Je les comprends. Il faut reconnaître que la situation se dégrade, et de plus en plus vite, malgré les efforts qui sont faits par beaucoup. Mais pas par suffisamment de citoyens, surtout des pays riches, les plus grands pollueurs, et pas accompagnés par des décisions politiques à la hauteur de ce qu’il faudrait. Donc, je comprends le découragement, qui est parfois le mien aussi. Mais l’océan est aussi fait de gouttes. Et si on assez de petites gouttes en mouvement, on peut avoir des marées qui font bouger les choses. On sait que les changements sociaux s’opèrent lorsqu’on a un effet d’entraînement d’un pourcentage de la population finalement pas si élevé que ça. Quand le quart d’une population agit dans une direction, ça fait évoluer la norme et puis l’ensemble du groupe prend, lui aussi, plus rapidement cette direction.
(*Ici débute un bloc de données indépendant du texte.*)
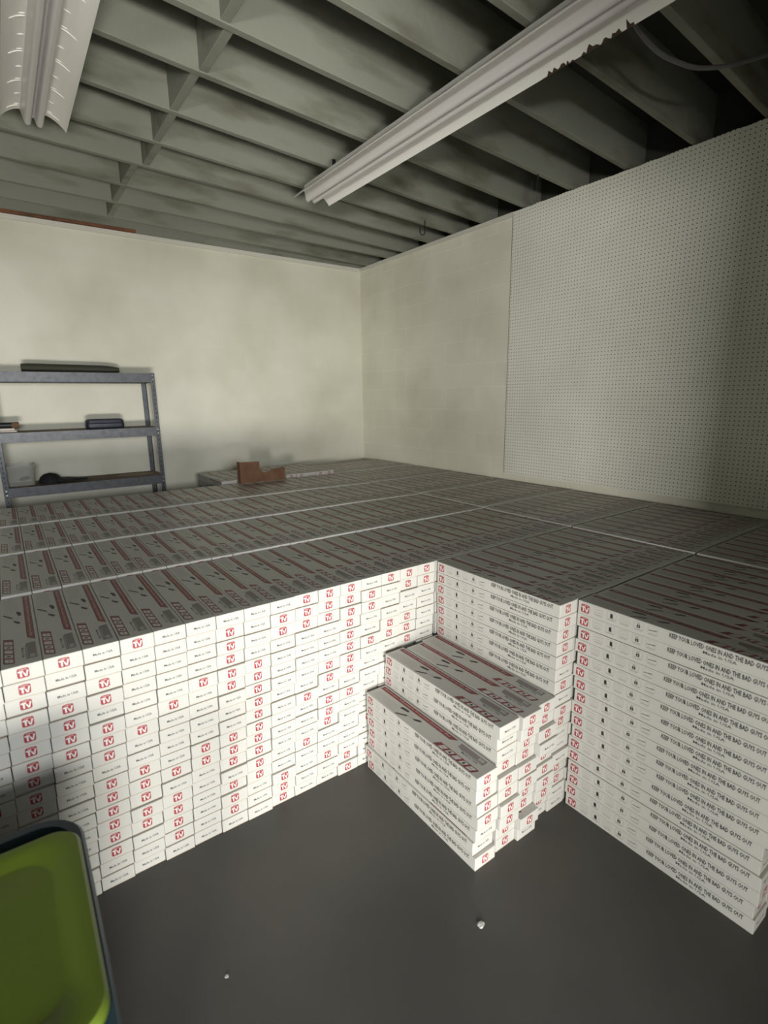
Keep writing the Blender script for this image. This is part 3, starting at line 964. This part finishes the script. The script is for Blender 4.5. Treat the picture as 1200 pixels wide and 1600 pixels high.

Il devient alors normal de fixer des législations qui prennent ces comportements-là comme base et qui les facilitent, pour l’ensemble du groupe. Il ne faut pas désespérer. Il faut viser à ce que, dans le plus de domaines possibles, on arrive à ce seuil critique à partir duquel la société considère qu’il est normal d’adopter ces nouveaux comportements. On n’y est pas encore, mais on voit des changements, des frémissements, en matière d’alimentation et de mode de déplacement notamment. Je reste convaincu qu’on peut maîtriser la situation et qu’on peut agir beaucoup plus qu’on ne le fait.
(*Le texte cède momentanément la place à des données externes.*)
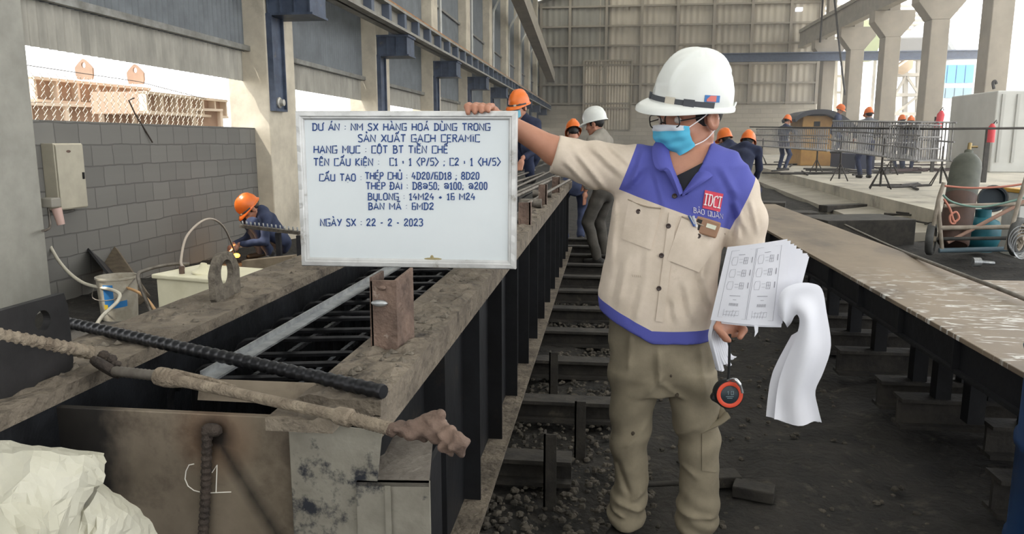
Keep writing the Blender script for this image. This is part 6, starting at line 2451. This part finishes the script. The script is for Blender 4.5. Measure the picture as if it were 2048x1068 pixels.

Payer demain pour les conséquences des changements climatiques ou investir aujourd’hui pour garantir l’habitabilité de la planète ?

Mais beaucoup considèrent qu’au niveau international, mondial, on discute, on s’engage, on fixe des objectifs mais on repousse les échéances et, en fait, on ne fait rien.
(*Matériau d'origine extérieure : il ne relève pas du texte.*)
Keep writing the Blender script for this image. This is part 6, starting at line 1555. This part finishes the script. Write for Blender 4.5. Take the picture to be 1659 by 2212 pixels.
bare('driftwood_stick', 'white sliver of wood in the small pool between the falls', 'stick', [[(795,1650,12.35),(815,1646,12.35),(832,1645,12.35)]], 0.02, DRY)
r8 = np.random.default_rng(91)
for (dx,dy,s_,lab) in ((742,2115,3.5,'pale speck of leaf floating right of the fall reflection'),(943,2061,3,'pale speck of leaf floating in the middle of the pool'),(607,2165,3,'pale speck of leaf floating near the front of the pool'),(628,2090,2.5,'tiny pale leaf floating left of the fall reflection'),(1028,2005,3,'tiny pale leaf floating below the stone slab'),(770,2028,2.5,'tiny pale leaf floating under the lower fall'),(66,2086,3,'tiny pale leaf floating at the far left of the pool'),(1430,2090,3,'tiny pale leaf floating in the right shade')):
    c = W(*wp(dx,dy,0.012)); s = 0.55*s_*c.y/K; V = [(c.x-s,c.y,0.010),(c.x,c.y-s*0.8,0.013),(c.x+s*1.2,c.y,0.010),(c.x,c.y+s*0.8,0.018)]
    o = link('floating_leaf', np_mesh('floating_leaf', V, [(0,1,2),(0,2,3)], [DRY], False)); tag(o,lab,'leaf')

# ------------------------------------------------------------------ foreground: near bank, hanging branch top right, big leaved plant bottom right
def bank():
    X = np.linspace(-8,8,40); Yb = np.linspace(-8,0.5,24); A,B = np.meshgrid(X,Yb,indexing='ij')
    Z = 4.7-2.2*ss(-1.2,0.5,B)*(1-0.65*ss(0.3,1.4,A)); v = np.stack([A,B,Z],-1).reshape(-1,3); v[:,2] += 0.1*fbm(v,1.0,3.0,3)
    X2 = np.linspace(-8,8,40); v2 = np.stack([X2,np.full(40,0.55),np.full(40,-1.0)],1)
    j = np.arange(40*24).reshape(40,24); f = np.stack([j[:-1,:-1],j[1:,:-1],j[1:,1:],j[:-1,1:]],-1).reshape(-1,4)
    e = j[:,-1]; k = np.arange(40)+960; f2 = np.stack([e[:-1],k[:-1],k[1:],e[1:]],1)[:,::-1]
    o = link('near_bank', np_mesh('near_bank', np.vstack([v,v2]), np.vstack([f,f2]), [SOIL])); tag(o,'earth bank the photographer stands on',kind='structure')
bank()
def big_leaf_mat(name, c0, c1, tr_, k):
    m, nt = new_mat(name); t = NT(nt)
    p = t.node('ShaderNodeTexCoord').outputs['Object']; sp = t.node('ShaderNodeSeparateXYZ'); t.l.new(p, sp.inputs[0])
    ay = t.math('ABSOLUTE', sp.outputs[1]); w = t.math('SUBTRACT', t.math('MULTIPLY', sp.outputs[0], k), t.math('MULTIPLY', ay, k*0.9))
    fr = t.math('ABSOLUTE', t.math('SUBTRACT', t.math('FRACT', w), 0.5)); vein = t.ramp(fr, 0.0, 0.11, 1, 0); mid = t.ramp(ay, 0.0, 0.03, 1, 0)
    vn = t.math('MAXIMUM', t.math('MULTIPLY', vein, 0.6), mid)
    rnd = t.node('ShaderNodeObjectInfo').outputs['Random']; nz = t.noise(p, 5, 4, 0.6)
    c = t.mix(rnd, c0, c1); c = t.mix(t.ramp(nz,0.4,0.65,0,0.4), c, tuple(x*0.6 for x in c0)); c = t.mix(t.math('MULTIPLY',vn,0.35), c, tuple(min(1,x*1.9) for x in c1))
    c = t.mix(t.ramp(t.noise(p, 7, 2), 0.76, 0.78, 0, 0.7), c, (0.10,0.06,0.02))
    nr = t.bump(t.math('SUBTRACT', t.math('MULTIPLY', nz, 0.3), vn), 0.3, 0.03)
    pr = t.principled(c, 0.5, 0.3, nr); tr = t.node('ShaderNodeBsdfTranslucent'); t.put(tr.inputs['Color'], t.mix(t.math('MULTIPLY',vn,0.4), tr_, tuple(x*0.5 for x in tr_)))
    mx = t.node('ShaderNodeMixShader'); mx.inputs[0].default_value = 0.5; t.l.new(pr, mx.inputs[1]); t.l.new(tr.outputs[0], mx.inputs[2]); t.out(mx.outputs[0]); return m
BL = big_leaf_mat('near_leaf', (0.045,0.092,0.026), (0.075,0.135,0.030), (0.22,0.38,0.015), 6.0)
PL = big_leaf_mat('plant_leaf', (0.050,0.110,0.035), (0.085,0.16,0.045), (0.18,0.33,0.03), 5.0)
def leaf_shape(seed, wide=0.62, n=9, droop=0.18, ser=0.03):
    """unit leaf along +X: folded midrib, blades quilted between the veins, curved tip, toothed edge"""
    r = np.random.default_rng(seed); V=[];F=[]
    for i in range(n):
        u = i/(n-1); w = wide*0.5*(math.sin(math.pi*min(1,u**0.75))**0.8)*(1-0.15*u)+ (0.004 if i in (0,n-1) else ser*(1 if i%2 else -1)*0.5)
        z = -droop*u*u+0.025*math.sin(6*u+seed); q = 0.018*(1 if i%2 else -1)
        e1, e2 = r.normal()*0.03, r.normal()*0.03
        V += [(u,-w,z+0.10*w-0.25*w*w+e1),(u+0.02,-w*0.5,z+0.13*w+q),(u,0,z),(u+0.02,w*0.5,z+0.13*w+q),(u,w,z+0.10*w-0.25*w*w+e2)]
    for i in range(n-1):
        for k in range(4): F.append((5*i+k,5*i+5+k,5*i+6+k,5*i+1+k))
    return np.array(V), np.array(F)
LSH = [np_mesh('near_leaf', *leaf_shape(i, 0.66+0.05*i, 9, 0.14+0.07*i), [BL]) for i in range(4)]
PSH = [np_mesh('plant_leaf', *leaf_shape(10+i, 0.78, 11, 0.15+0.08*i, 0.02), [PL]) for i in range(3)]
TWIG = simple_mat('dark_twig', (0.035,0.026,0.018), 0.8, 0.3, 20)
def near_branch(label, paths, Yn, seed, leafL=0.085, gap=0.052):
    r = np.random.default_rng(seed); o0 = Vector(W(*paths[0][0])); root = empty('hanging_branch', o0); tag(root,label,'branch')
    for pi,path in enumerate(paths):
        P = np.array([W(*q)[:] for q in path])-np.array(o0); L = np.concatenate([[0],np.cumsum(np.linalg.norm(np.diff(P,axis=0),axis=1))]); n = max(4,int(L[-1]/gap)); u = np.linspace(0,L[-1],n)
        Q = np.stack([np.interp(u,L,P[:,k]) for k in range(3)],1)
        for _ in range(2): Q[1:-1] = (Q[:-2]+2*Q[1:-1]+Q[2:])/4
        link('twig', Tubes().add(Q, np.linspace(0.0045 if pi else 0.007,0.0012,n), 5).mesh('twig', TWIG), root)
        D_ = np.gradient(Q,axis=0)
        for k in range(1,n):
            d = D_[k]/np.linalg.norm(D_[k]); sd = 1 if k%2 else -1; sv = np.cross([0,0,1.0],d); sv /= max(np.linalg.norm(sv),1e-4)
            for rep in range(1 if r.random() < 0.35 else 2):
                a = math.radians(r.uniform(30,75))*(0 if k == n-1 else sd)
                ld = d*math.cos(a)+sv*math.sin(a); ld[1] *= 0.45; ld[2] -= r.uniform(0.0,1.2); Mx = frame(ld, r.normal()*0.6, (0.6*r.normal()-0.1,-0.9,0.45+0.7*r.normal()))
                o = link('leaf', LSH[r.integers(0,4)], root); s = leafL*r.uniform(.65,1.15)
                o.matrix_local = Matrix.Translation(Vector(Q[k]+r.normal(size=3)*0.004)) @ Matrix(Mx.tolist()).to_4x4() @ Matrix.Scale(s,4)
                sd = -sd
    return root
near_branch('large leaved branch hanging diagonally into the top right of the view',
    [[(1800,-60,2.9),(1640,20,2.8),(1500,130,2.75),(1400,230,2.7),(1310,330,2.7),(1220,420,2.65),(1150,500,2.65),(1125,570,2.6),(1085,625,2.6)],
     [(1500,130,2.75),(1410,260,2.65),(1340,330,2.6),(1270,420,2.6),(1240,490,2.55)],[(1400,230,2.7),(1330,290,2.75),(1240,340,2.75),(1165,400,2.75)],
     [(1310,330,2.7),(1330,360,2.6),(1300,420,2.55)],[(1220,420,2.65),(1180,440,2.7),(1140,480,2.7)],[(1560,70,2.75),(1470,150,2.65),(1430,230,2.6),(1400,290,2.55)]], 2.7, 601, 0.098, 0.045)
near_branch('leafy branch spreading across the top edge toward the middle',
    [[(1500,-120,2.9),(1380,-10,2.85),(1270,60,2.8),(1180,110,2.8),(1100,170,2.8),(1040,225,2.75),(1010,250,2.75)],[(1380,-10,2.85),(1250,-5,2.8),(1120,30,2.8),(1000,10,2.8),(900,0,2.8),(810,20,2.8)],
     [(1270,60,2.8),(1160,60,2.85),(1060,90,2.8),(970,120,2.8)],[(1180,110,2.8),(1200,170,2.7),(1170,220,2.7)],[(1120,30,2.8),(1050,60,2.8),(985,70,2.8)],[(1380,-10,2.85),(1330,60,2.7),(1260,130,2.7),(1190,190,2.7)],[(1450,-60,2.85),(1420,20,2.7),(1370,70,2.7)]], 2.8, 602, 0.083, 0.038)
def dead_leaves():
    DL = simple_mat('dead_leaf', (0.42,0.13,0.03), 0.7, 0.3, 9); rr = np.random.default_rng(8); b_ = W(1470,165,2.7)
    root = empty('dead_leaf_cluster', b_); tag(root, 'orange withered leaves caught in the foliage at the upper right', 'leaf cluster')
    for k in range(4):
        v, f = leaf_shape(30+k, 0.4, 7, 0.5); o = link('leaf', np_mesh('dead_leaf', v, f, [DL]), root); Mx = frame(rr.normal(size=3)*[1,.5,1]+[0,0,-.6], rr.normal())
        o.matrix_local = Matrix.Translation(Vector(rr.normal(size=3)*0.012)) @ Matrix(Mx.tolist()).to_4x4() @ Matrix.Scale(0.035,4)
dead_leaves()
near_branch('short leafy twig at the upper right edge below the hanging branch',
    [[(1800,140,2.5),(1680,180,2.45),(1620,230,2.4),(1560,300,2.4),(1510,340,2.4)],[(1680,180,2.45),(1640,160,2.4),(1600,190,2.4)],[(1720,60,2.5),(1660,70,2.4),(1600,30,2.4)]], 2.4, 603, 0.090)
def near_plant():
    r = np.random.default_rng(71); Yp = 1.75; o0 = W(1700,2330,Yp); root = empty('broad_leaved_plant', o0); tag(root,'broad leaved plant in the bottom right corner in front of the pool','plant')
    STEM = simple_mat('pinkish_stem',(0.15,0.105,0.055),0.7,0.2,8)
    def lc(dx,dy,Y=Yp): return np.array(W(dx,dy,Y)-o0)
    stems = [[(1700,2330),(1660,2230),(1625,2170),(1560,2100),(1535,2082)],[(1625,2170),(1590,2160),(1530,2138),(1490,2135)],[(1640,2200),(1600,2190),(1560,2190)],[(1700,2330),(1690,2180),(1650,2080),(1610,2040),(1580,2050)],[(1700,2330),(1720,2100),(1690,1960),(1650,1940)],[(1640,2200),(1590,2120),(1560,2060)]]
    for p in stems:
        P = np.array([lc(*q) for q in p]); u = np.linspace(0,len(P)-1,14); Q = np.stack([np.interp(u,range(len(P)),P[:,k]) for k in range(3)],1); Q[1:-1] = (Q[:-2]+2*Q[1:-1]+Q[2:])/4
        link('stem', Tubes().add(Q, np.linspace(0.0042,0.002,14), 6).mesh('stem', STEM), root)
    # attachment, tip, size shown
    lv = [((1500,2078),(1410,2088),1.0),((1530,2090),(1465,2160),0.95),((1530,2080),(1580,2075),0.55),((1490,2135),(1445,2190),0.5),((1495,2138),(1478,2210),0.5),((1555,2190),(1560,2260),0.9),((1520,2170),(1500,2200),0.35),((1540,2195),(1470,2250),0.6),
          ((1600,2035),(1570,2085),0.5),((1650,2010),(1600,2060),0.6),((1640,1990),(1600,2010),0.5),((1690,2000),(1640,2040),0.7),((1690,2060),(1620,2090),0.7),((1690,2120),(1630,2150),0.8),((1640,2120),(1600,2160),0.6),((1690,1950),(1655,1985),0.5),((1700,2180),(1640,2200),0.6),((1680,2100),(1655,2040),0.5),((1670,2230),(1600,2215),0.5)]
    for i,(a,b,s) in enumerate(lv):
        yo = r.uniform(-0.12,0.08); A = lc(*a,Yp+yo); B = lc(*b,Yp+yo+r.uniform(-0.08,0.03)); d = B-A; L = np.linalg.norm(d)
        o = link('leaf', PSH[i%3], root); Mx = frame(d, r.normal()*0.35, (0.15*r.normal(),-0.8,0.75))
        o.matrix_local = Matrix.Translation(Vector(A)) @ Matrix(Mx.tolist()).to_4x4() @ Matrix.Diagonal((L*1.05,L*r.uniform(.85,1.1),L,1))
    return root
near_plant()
On ne peut pas dire que rien n’est fait. Par contre, que trop peu est fait, cela me semble très clair. Prendre des décisions qui conduisent à des changements demande un courage politique, souvent absent. Je pense qu’une partie du problème vient du fait que beaucoup de décideurs politiques n’ont pas pris le temps, ne se sont pas donné la peine de se pencher sur ce que les experts disent depuis des dizaines d’années. Beaucoup n’ont pas encore compris la gravité des conséquences qu’il fallait essayer d’éviter. Alors il y a deux choses que les citoyens peuvent faire pour mettre la pression sur les politiques. D’abord, utiliser un moyen qui est tout à fait gratuit et qui s’appelle le pouvoir d’interpellation. Ce pouvoir est très réel et s’il est multiplié, s’il est utilisé par beaucoup de citoyens, il peut avoir une influence. L’interpellation des candidats peut bien sûr se faire pendant la campagne électorale. C’est ce qu’ont voulu faire les jeunes qui ont manifesté en 2019 : influencer les élections du mois de mai 2019, tant au niveau belge, qu’au niveau régional qu’au niveau européen.

Lutter contre le réchauffement climatique, c’est ne plus être compétitif au plan économique ?

Non. Il va y avoir une croissance de l’activité économique, celle-là tout à fait bienvenue, entre autres dans la construction d’infrastructures de mobilité douce, dans la rénovation de bâtiments afin de diminuer fortement leur consommation d’énergie aussi bien en période de canicule qu’en hiver. Par ailleurs, si on laisse les changements climatiques se développer sur la trajectoire sur laquelle on est maintenant, c’est l’ensemble des activités humaines donc aussi l’activité économique qui sera mise gravement en danger dans les prochaines décennies. Et ce sera extrêmement difficile d’avoir cette croissance classique du produit national brut, etc., au plan international si on ne se préoccupe pas des changements climatiques. Prenez simplement les conditions de travail à l’extérieur qui concernent notamment tout le monde agricole et celui de la construction : elles risquent de devenir extrêmement difficiles bien avant la fin du siècle, à cause de la chaleur. Donc, les changements climatiques vont affecter les activités humaines et les activités économiques de manière majeure. Ça va coûter extrêmement cher de payer les dégâts si on ne fait rien pour prévenir les changements. Payer, il faudra de toute façon le faire. Mais est-ce que l’on préfère payer demain pour les conséquences du changement climatique- et il faudra payer aussi en vies humaines et en espèces vivantes disparues – ou investir aujourd’hui dans toute une série de mesures pour garantir l’habitabilité de la planète ?

Jean-Pascal van Ypersele:

Bio express

1957 Naissance à Bruxelles.

1986 Docteur en sciences physiques de l’UCL.

2008 Vice-président du Groupe d’experts intergouvernemental sur l’évolution du climat (Giec), jusqu’en 2015.

2015 Coécrit Une vie au coeur des turbulences climatiques (éd. De Boeck Supérieur, 128 p.).

2019 Nommé expert de l’Union européenne pour le programme pour la recherche et le développement (Horizon 2020).

2019 Contribue au rapport sur le climat et l’environnement remis à tous les partis belges par les jeunes de #YouthForClimate, et au rapport mondial sur le développement durable, à la demande du secrétaire général de l’ONU.

2020 Publie Climat : Etat d’urgence. Pourquoi il n’y a plus de temps à perdre, avec Dirk Draulans, à la demande du Vif/L’Express, dans le cadre de son opération multimédia Le Réveil climatique.